You probably already know whether or not you want Kingdom Come: Deliverance. It’s an RPG set in medieval Bohemia about politics and war in the Holy Roman Empire. There was an internet controversy about it that was dumb even by internet controversy standards.

Swords and Sorcery 2: Shawarmageddon is a 2D RTS game descended from those Flash RTS games from 2008 where amateur devs tried to wring RTS gameplay out of limited devs as a weekend project. Units you produce march directly from left to right while enemies march directly from right to left. You can cast spells when you have enough mana. I don’t want to give the impression that this genre as a whole is shallow, because it doesn’t have to be, and indeed, this specific game might even be fun once it finally gets off its ass to have some real gameplay. After 15 minutes of particularly hand-holdy tutorial and cringey plot that’s trying way too hard to be zany, though, I gave up. This is a very straightforward genre first created by devs who didn’t know how to make a top-down interface work. The tutorial should not last longer than thirty seconds. Especially not when the plot keeps making callbacks to the original game. If your presumption is that most of your audience for game 2 played game 1, why are you dragging things out with tutorial stages?
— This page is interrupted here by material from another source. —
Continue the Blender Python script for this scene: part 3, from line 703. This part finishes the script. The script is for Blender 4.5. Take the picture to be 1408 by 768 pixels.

An early bug prevented me from completing the third tutorial stage (you can send workers to collect chests and if they get stabbed to death, the chest drops and you must send another worker – but a necessary chest dropped behind another interactable doodad and was impossible to target for collection, all attempts to select it just selected the doodad instead), and I decided the game didn’t deserve more than the 15 minutes it got.